Baton Rouge: In celebration of Black History Month, the State Library of Louisiana will hold a program focusing on the literary aspect of black history at noon on Wednesday, Feb. 16, at the State Library of Louisiana's seminar center, located at 701 N. Fourth St. in Baton Rouge. The program is free and open to the public.

University of Louisiana Professor Marcia Gaudet, director of the Ernest J. Gaines Center, will present the special program about Louisiana writer Ernest Gaines. The presentation will focus on Gaines, his obsession with his native state and his commitment to the people who provided him with the roots of his artistic vision. It will feature the short documentary film ‘An Obsession of Mine:’ The Legacy of Ernest J. Gaines.
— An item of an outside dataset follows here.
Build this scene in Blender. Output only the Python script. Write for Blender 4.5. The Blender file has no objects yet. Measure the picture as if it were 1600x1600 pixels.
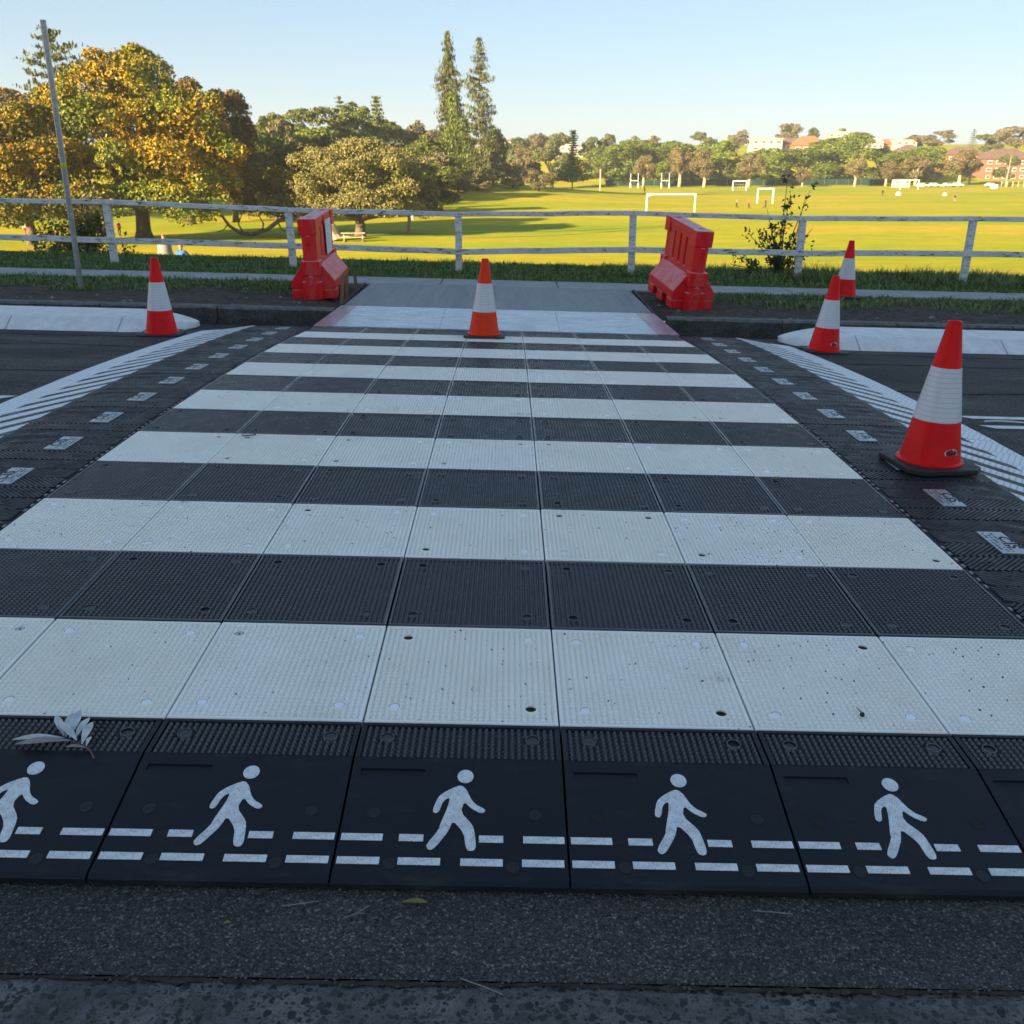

As a bonus, Gaudet will distribute a limited number of free 2011 Gaines Center calendars to audience members as a gift from the Gaines Center.

"We are delighted to provide those in our area this unique opportunity to view this short documentary created for the Gaines Center,” State Librarian Rebecca Hamilton said. “Also, as we celebrate Black History Month, we have the added bonus of hearing the Center’s director expand upon the film’s theme of Gaines’ commitment to Louisiana and its people in his heart and in his work.”

Marcia Gaudet is the Doris Meriwether/Board of Regents Professor of English at UL. She has published widely on Louisiana folklore and literature, and her book Carville: Remembering Leprosy in America won the 2005 Chicago Folklore Prize. A colleague of Ernest Gaines at UL for more than 20 years, she is the co-editor of the books Porch Talk with Ernest Gaines and Mozart and Leadbelly: Stories and Essays by Ernest Gaines. Her latest book, ‘This Louisiana Thing That Drives Me’: The Legacy of Ernest J. Gaines, was co-authored with Reggie Young and Wiley Cash. In addition, she is co-producer of the short documentary ‘An Obsession of Mine’: The Legacy of Ernest J. Gaines.